* Begin Material *

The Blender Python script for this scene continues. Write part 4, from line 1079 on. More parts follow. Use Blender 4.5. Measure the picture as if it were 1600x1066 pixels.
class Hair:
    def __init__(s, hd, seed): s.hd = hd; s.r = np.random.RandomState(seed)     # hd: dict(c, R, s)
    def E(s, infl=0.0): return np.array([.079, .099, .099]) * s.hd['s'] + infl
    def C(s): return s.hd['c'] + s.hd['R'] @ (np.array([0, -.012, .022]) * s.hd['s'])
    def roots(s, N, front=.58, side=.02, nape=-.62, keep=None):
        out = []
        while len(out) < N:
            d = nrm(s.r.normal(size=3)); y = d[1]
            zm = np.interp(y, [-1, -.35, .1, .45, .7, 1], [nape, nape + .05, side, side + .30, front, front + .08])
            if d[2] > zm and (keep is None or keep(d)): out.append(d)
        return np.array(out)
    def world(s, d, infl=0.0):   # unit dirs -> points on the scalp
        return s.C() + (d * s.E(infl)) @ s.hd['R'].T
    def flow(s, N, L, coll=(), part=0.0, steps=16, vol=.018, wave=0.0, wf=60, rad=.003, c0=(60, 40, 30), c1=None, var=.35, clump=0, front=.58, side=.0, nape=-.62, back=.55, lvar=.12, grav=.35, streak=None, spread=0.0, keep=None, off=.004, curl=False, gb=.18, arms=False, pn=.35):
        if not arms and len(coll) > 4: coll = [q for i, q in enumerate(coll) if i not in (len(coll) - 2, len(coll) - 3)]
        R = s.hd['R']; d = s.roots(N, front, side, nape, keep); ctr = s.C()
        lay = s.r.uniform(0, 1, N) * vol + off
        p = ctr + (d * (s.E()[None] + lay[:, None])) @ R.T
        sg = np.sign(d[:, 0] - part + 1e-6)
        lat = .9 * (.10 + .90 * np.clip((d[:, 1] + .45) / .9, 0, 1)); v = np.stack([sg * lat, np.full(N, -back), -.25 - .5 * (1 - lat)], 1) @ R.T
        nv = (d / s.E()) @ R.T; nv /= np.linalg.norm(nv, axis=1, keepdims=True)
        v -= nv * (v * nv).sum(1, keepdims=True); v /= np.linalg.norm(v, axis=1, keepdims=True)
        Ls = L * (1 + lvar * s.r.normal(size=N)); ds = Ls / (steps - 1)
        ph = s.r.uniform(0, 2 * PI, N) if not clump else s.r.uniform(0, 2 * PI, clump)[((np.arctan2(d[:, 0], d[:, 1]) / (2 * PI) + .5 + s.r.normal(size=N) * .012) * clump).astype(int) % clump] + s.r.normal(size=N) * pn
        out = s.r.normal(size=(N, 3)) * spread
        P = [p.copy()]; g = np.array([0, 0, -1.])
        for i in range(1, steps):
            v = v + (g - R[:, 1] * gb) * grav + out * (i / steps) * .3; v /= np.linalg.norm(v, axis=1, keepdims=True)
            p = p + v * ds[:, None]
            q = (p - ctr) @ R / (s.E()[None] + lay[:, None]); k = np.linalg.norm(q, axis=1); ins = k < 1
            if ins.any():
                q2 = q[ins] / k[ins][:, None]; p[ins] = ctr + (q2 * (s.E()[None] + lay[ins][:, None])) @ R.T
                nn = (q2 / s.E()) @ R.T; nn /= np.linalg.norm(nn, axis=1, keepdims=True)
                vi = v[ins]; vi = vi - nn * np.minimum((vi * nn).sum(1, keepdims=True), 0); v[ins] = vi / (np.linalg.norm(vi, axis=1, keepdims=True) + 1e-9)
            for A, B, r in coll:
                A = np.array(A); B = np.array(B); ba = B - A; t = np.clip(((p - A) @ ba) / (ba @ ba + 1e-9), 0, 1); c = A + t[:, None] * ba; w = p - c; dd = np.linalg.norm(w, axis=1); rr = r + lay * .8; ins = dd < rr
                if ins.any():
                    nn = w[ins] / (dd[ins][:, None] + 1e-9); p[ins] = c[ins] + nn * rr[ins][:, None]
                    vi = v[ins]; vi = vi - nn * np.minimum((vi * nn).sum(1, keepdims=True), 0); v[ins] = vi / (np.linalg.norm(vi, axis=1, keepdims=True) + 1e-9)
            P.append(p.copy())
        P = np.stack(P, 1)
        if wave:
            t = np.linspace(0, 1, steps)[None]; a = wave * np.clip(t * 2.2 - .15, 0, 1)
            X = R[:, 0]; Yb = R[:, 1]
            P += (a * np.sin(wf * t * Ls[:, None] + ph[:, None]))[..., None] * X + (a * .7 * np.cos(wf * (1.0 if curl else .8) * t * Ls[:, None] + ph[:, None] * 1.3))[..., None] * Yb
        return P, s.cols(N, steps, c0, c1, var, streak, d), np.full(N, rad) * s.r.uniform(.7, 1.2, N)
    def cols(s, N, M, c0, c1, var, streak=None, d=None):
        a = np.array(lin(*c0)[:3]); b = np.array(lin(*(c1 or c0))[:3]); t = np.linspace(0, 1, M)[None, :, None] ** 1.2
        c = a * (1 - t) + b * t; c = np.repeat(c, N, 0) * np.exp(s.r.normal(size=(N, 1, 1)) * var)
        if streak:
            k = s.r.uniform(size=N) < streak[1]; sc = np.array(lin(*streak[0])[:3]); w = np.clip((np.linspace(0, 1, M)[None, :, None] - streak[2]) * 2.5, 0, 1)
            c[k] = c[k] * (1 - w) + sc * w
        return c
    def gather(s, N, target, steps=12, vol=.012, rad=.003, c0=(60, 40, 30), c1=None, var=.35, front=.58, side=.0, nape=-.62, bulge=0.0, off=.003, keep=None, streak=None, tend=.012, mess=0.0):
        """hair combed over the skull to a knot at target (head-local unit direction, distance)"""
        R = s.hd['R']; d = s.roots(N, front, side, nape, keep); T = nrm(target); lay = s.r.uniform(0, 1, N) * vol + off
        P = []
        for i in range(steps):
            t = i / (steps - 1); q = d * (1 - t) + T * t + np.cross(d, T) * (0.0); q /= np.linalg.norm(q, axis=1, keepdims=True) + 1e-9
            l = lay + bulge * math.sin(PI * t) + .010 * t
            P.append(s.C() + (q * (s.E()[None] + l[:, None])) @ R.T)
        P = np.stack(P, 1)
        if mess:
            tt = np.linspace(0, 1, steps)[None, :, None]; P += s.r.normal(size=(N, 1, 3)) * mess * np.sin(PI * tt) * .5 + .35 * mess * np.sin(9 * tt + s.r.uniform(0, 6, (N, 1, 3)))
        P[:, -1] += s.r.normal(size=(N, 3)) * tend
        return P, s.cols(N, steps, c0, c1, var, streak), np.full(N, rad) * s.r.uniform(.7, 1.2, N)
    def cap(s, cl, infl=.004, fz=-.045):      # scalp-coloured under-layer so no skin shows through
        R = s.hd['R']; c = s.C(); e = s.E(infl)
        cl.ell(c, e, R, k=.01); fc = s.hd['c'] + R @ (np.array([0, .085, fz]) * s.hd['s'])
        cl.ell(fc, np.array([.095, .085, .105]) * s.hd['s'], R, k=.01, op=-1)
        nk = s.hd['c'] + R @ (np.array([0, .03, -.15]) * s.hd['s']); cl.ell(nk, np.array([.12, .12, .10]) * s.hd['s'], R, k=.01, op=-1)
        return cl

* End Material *
* Begin Material *

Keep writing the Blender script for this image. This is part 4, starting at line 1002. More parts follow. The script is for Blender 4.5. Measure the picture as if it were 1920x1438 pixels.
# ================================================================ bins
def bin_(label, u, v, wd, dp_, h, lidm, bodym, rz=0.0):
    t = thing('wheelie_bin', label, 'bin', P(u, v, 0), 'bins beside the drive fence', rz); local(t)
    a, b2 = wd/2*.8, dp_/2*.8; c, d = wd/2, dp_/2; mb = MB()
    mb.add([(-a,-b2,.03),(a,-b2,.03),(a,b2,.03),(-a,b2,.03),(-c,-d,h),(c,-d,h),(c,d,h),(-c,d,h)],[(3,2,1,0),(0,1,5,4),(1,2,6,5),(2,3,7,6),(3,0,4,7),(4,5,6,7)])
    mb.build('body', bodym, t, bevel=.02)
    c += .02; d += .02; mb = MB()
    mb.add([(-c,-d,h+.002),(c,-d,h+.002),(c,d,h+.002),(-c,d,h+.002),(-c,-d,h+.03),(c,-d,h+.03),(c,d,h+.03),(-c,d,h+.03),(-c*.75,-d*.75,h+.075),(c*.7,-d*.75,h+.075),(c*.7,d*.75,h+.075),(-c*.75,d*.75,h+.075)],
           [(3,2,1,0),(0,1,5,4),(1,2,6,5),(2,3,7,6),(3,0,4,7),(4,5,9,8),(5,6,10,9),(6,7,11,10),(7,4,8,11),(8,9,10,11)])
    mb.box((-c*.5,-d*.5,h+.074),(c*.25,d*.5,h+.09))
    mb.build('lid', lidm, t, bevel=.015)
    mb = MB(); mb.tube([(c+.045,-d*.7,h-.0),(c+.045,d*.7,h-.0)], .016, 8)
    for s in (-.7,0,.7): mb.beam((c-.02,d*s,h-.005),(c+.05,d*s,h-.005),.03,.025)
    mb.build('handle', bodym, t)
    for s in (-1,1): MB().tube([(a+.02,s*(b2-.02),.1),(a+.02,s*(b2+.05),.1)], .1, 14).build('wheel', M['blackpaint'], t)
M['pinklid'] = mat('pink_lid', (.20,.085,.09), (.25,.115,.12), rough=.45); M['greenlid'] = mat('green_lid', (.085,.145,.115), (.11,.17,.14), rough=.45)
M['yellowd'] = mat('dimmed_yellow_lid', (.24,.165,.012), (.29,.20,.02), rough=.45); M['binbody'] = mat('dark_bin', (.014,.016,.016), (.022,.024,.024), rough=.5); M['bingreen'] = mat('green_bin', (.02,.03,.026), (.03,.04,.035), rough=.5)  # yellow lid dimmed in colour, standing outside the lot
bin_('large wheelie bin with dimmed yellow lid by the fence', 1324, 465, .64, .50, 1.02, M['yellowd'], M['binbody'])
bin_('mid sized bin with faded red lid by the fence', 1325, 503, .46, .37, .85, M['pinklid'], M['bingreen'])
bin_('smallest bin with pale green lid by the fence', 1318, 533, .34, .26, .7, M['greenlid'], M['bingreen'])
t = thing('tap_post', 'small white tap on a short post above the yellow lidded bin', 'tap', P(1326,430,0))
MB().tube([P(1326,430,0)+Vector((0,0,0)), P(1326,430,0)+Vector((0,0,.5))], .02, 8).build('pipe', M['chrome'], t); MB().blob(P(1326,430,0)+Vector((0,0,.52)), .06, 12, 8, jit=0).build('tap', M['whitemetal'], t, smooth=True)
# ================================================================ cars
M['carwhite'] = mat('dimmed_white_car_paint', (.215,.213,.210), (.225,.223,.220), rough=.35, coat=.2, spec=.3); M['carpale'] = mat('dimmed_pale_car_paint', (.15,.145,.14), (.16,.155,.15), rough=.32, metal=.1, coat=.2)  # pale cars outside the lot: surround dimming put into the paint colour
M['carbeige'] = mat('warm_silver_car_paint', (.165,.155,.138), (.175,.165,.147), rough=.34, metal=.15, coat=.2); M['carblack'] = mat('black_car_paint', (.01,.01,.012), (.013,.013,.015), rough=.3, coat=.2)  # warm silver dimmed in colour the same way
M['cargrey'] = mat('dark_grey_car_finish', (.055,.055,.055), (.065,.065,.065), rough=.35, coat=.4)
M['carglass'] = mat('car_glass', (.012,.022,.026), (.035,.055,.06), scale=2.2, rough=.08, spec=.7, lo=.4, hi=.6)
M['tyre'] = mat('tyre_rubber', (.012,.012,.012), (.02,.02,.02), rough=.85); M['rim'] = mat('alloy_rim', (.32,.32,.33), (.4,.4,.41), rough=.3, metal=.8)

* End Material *

Stated problem: Look through the material above and pick out each line holding the word "Blender".

Answer in full:
The Blender Python script for this scene continues. Write part 4, from line 1079 on. More parts follow. Use Blender 4.5. Measure the picture as if it were 1600x1066 pixels.
Keep writing the Blender script for this image. This is part 4, starting at line 1002. More parts follow. The script is for Blender 4.5. Measure the picture as if it were 1920x1438 pixels.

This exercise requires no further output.